THREAT: The active front approaches New Zealand from the Tasman Sea in this MetService satellite photo from yesterday.

Gale-force winds generating thunderstorms and maybe tornadoes are predicted to bash the region today.

MetService says the coming weather will be "severe" - and the outlook for the weekend isn't much better. Forecasters said a very active front should move quickly across the country today and that's a weather system the experts say is fertile ground for thunderstorms.

They're expecting the stormy weather to affect an area from Waikato to the Kapiti Coast, including western Taihape, and on to the top and west of the South Island.

Gusts, described as "potentially damaging" are expected to reach at least 70km/h over the Whanganui district.
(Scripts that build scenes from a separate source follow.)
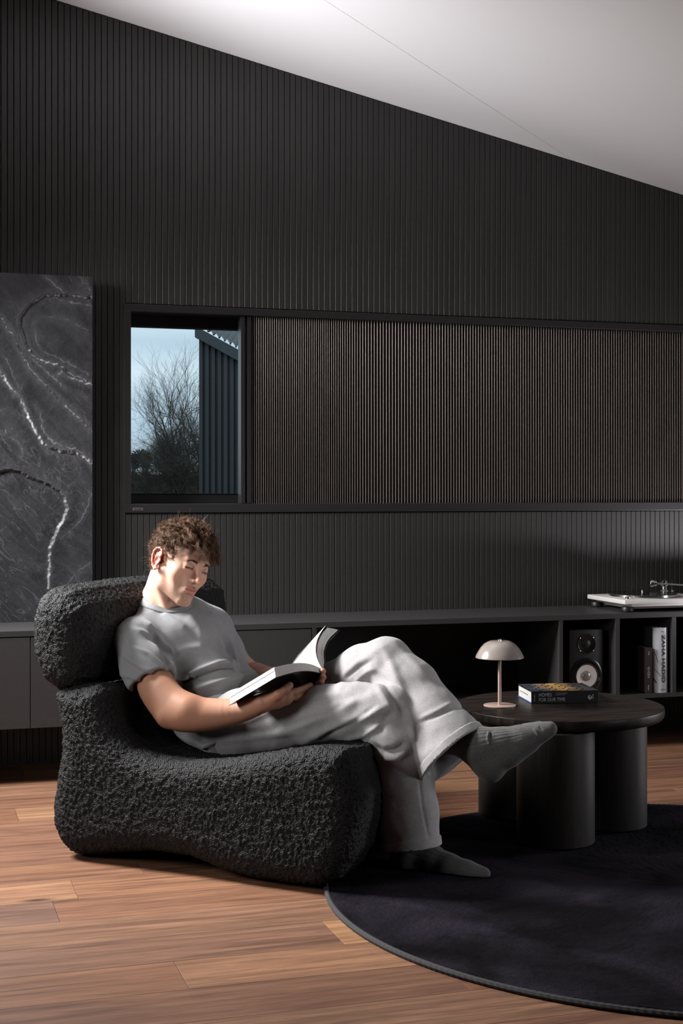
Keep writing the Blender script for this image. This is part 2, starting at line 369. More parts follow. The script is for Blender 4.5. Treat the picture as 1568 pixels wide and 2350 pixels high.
# stone slab panel leaning at the wall on the console
def stone():
    m = bpy.data.materials.new('veined_slate'); m.use_nodes = True
    n = m.node_tree.nodes; L = m.node_tree.links; b = n['Principled BSDF']; b.inputs['Roughness'].default_value = .48; b.inputs['Specular IOR Level'].default_value = .5
    at = n.new('ShaderNodeAttribute'); at.attribute_name = 'vein'
    t = n.new('ShaderNodeTexCoord'); mp1 = n.new('ShaderNodeMapping'); mp1.inputs['Rotation'].default_value = (0, .75, 0); mp1.inputs['Scale'].default_value = (2.5, 1, 9)
    z = n.new('ShaderNodeTexNoise'); z.inputs['Scale'].default_value = 2.6; z.inputs['Detail'].default_value = 8; z.inputs['Distortion'].default_value = .9
    mp0 = n.new('ShaderNodeMapping'); mp0.inputs['Rotation'].default_value = (0, -.8, 0); mp1.inputs['Rotation'].default_value = (0, 0, 0)
    L.new(t.outputs['Object'], mp0.inputs[0]); L.new(mp0.outputs[0], mp1.inputs[0]); L.new(mp1.outputs[0], z.inputs['Vector'])
    r = n.new('ShaderNodeValToRGB'); L.new(z.outputs['Fac'], r.inputs[0])
    e = r.color_ramp.elements; e[0].position = .28; e[0].color = (.012, .012, .014, 1); e[1].position = .72; e[1].color = (.034, .035, .040, 1)
    z3 = n.new('ShaderNodeTexNoise'); z3.inputs['Scale'].default_value = 3; z3.inputs['Detail'].default_value = 7; z3.inputs['Distortion'].default_value = .8
    L.new(mp1.outputs[0], z3.inputs['Vector'])
    r3 = n.new('ShaderNodeValToRGB'); L.new(z3.outputs['Fac'], r3.inputs[0]); e = r3.color_ramp.elements
    e[0].position = .485; e[0].color = (0, 0, 0, 1); e[1].position = .5; e[1].color = (.13, .13, .13, 1)
    q = e.new(.515); q.color = (0, 0, 0, 1)
    z4 = n.new('ShaderNodeTexNoise'); z4.inputs['Scale'].default_value = 2.2; z4.inputs['Detail'].default_value = 2; L.new(t.outputs['Object'], z4.inputs['Vector'])
    mk = n.new('ShaderNodeMapRange'); mk.inputs['From Min'].default_value = .52; mk.inputs['From Max'].default_value = .62; L.new(z4.outputs['Fac'], mk.inputs[0])
    mm = n.new('ShaderNodeMath'); mm.operation = 'MULTIPLY'; L.new(r3.outputs[0], mm.inputs[0]); L.new(mk.outputs[0], mm.inputs[1])
    ad = n.new('ShaderNodeMath'); ad.operation = 'ADD'; ad.use_clamp = True; L.new(mm.outputs[0], ad.inputs[0]); L.new(at.outputs['Fac'], ad.inputs[1])
    mxn = n.new('ShaderNodeMix'); mxn.data_type = 'RGBA'; L.new(ad.outputs[0], mxn.inputs[0]); L.new(r.outputs[0], mxn.inputs[6]); mxn.inputs[7].default_value = (.42, .43, .48, 1)
    L.new(mxn.outputs[2], b.inputs['Base Color'])
    z5 = n.new('ShaderNodeTexNoise'); z5.inputs['Scale'].default_value = 26; z5.inputs['Detail'].default_value = 7; z5.inputs['Distortion'].default_value = 1.2; L.new(mp1.outputs[0], z5.inputs['Vector'])
    bp = n.new('ShaderNodeBump'); bp.inputs['Strength'].default_value = .5; bp.inputs['Distance'].default_value = .004; L.new(z5.outputs['Fac'], bp.inputs['Height']); L.new(bp.outputs[0], b.inputs['Normal'])
    return m
M['stone'] = stone()
SY = 5.675
sx1 = onY(212, 900, SY)[0]; sz0 = .5705; sz1 = 1.940
nx_, nz_ = 230, 560; sx0 = -.55
gx = np.r_[np.linspace(sx0, .3, 21)[:-1], np.linspace(.3, sx1, nx_-20)]; gz = np.linspace(sz0, sz1, nz_)
XX, ZZ = np.meshgrid(gx, gz, indexing='ij')
ca, sa = math.cos(YAW), math.sin(YAW)
lat = XX*ca-SY*sa; dep = XX*sa+SY*ca; PX = CX+FPX*lat/dep; PY = YH+FPX*(EYE-ZZ)/dep
def fnoise(p, freq, seed=0, octv=4):
    # value noise, vectorised
    rs = np.random.RandomState(seed); tab = rs.rand(4096)
    p = np.asarray(p, float)*freq; out = np.zeros(len(p)); amp = 1; tot = 0
    for o in range(octv):
        i = np.floor(p).astype(np.int64); f = p-i; f = f*f*(3-2*f); acc = 0
        for dx in (0, 1):
            for dy in (0, 1):
                for dz in (0, 1):
                    h = ((i[:, 0]+dx)*73856093 ^ (i[:, 1]+dy)*19349663 ^ (i[:, 2]+dz)*83492791 ^ (o*977)) & 4095
                    acc = acc+tab[h]*(f[:, 0] if dx else 1-f[:, 0])*(f[:, 1] if dy else 1-f[:, 1])*(f[:, 2] if dz else 1-f[:, 2])
        out += acc*amp; tot += amp; amp *= .5; p = p*2.03+17.1
    return out/tot-.5
VE = np.zeros_like(PX); HT = np.zeros_like(PX)
flat = np.c_[XX.ravel(), ZZ.ravel(), np.zeros(XX.size)]
wob = (fnoise(flat, 14, 3)*9).reshape(PX.shape); wob2 = (fnoise(flat, 14, 5)*9).reshape(PX.shape)
brk = (fnoise(flat, 9, 8)+.5).reshape(PX.shape)
def polyd(ptsl, X, Y):
    best = np.full(X.shape, 1e9); side = np.zeros(X.shape)
    for (ax, ay), (bx_, by_) in zip(ptsl, ptsl[1:]):
        ex, ey = bx_-ax, by_-ay; t = np.clip(((X-ax)*ex+(Y-ay)*ey)/(ex*ex+ey*ey), 0, 1)
        d = np.hypot(X-ax-t*ex, Y-ay-t*ey); s = np.sign((X-ax)*ey-(Y-ay)*ex)
        m_ = d < best; side = np.where(m_, s, side); best = np.where(m_, d, best)
    return best, side
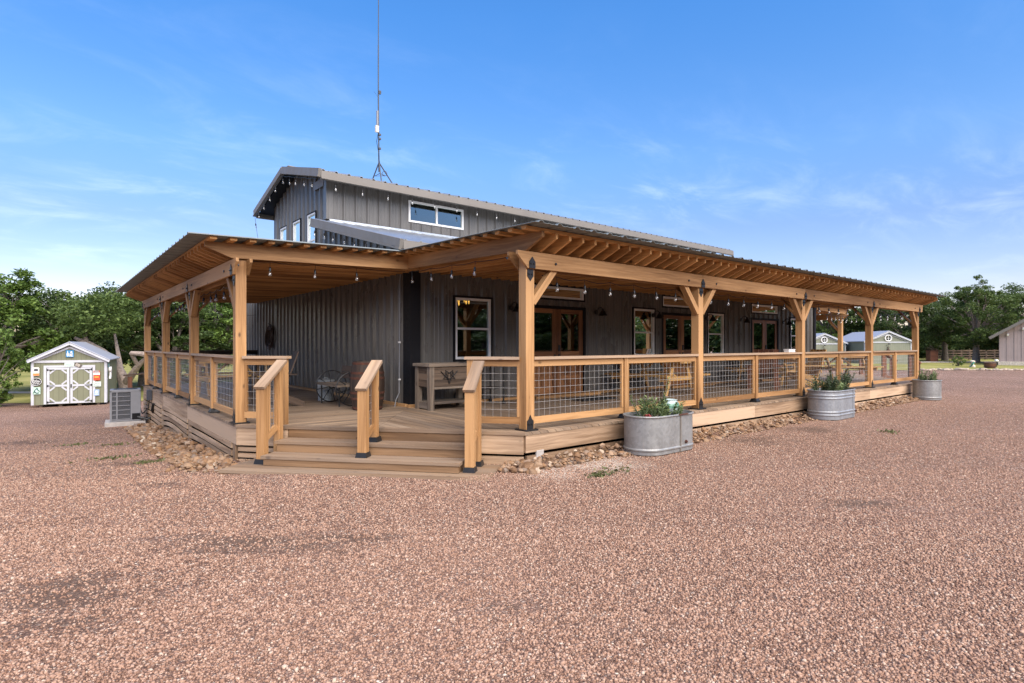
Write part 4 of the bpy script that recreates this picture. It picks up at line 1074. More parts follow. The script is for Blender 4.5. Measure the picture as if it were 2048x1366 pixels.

MetService spokesman Gerard Barrow said there was the potential for squally thunderstorms with gusts greater than 110km/h, brief downpours dumping between 25mm and 35mm of rain every hour, and the possibility of a tornado.

"Wind gusts greater than 110km/h can cause some structural damage, including trees and power lines, and may make driving hazardous.

"If any tornadoes occur, they will only affect very localised areas," Mr Barrow said.

He said downpours of this intensity could also cause flash flooding, especially about low-lying areas such as streams, rivers or narrow valleys, and might lead to slips. "Driving conditions will also be hazardous with surface flooding and poor visibility in heavy rain."

MetService said northwest gales could become severe for a time from this morning through to late this afternoon.

And it doesn't stop there, with a trough forecast to blast through on Friday, bringing rain to most of the country and more heavy falls in western areas.

The heavy rain could continue into Saturday. Also around this time, a strong westerly flow is likely to spread across the central and upper North Island, with the possibility of severe westerly gales for all regions from Manawatu northwards.

Whanganui's extended period of unseasonally warm and settled weather came to an end on Monday night, when a front blasted through just after 5pm. Winds reached speeds of up to 78km/h, and 7.8mm of rain fell between 5pm and midnight.

However, Whanganui Fire Service said they had received no weather-related call-outs.

A couple of local plumbing firms said they received a few calls from clients about leaves blocking drains during the heavy downpour.